HTML5Boilerplate and others [edit] download jQuery in the way we all know:
<script src="//ajax.googleapis.com/ajax/libs/jquery/1.10.2/jquery.min.js"></script>
<script>window.jQuery || document.write('<script src="js/vendor/jquery-1.10.2.min.js"><\/script>')</script>
Is this better for users? It’s good practice to keep DNS queries low, and if we don’t grab jQuery-UI or other frameworks from Google, then this is the only resource we get from their CDNs. Will service from our servers be faster?
Is this better for the server? How much do we really save by using the Google CDN just for this small file and not for serving it?

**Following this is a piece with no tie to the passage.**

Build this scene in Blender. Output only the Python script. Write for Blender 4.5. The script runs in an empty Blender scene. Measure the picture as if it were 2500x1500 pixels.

Why just jQuery? Why Google? HTML5Boilerplate includes normalize.css and modernizr.js, both of which are popular files (possibly more popular and more complex than jQuery [controversial] ) and are available at http://cdnjs.com/ and several other CDNs. If we load jQuery, why not those 2? Is jQuery loaded from the CDN because it is delayed to load at the bottom of the page, and therefore needs to wait for extra .1s to get it from the CDN? I know that Google CDN is a giant, but it is not unbelievable that other CDNs can handle a good amount of traffic.
Edit: After reviewing the code for this page itself, they use their own CDN for 10+ resources, and then use Google for jQuery. There must be a good reason for this, right?